begin Information supplied

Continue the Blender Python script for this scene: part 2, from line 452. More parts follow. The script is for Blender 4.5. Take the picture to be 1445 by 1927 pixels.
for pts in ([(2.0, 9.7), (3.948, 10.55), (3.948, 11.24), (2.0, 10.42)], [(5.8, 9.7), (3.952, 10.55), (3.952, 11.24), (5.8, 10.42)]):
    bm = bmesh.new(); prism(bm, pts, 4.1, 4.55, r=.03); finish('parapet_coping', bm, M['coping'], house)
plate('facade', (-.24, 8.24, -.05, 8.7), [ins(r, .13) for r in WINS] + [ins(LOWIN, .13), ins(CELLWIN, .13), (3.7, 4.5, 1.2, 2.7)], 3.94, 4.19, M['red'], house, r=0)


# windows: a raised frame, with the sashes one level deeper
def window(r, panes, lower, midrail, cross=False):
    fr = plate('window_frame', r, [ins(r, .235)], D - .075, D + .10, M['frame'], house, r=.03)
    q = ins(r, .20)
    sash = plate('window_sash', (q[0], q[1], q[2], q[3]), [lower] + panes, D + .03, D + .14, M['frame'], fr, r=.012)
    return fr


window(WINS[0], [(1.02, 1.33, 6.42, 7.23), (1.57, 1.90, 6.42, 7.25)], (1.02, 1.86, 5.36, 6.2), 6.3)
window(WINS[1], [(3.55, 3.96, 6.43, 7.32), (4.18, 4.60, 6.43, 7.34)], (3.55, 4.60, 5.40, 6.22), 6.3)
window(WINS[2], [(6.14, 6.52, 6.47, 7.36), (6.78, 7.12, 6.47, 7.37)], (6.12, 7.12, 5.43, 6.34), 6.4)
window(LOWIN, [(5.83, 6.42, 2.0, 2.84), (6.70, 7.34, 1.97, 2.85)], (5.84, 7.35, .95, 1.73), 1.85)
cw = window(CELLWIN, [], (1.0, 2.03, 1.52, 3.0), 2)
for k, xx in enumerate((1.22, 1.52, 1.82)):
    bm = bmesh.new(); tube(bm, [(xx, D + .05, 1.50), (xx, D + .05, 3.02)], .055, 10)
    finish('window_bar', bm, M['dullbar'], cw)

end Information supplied

Your objective — Return the listing above word for word.

Exercise solution —
Continue the Blender Python script for this scene: part 2, from line 452. More parts follow. The script is for Blender 4.5. Take the picture to be 1445 by 1927 pixels.
for pts in ([(2.0, 9.7), (3.948, 10.55), (3.948, 11.24), (2.0, 10.42)], [(5.8, 9.7), (3.952, 10.55), (3.952, 11.24), (5.8, 10.42)]):
    bm = bmesh.new(); prism(bm, pts, 4.1, 4.55, r=.03); finish('parapet_coping', bm, M['coping'], house)
plate('facade', (-.24, 8.24, -.05, 8.7), [ins(r, .13) for r in WINS] + [ins(LOWIN, .13), ins(CELLWIN, .13), (3.7, 4.5, 1.2, 2.7)], 3.94, 4.19, M['red'], house, r=0)


# windows: a raised frame, with the sashes one level deeper
def window(r, panes, lower, midrail, cross=False):
    fr = plate('window_frame', r, [ins(r, .235)], D - .075, D + .10, M['frame'], house, r=.03)
    q = ins(r, .20)
    sash = plate('window_sash', (q[0], q[1], q[2], q[3]), [lower] + panes, D + .03, D + .14, M['frame'], fr, r=.012)
    return fr


window(WINS[0], [(1.02, 1.33, 6.42, 7.23), (1.57, 1.90, 6.42, 7.25)], (1.02, 1.86, 5.36, 6.2), 6.3)
window(WINS[1], [(3.55, 3.96, 6.43, 7.32), (4.18, 4.60, 6.43, 7.34)], (3.55, 4.60, 5.40, 6.22), 6.3)
window(WINS[2], [(6.14, 6.52, 6.47, 7.36), (6.78, 7.12, 6.47, 7.37)], (6.12, 7.12, 5.43, 6.34), 6.4)
window(LOWIN, [(5.83, 6.42, 2.0, 2.84), (6.70, 7.34, 1.97, 2.85)], (5.84, 7.35, .95, 1.73), 1.85)
cw = window(CELLWIN, [], (1.0, 2.03, 1.52, 3.0), 2)
for k, xx in enumerate((1.22, 1.52, 1.82)):
    bm = bmesh.new(); tube(bm, [(xx, D + .05, 1.50), (xx, D + .05, 3.02)], .055, 10)
    finish('window_bar', bm, M['dullbar'], cw)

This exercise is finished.